DETERMINATION OF THE STRUCTURE OF HBr DBr

Abstract

We have investigated the structure and dynamics of the weakly bound complex of the four bromine isotopomers of HBr DBr using pulsed-jet Fourier transform microwave spectroscopy. In the hydrogen halide dimers, allowed transitions are across the inversion doublet caused by the geared interchange of the donor and acceptor of the hydrogen bond. While in the classic study of $(HF)_{2}^{1}$, it was observed that this splitting results in an inversion frequency in the microwave region of the spectrum, in $(HCl)_{2}$ and $(HBr)_{2}$ the lower inversion barrier results in an inversion frequency in the infrared. In order to investigate the hydrogen bromide dimer with the high precision allowed by an FT microwave experiment, we have "quenched" the inversion motion by substituting a deuterium for one of the hydrogens.

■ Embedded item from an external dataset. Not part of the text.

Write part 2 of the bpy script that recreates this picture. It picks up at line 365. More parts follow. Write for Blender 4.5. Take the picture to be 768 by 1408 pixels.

The Br-Br distance in the complex is $4.136 {\AA}$. Using measurements of the nuclear quadrupole coupling constants of the bromine nuclei, the wide amplitude bending motions of the hydrogen-bonded deuterium can be determined as can the wide amplitude bending angle of the non-bonding hydrogen atom. Preliminary analysis suggests that the Br---Br-D angle undergoes excursions of $29^{\circ}$ about zero, and that the H-Br--Br angle oscillates $36^{\circ}$ about its $90^{\circ}$ equilibrium angle.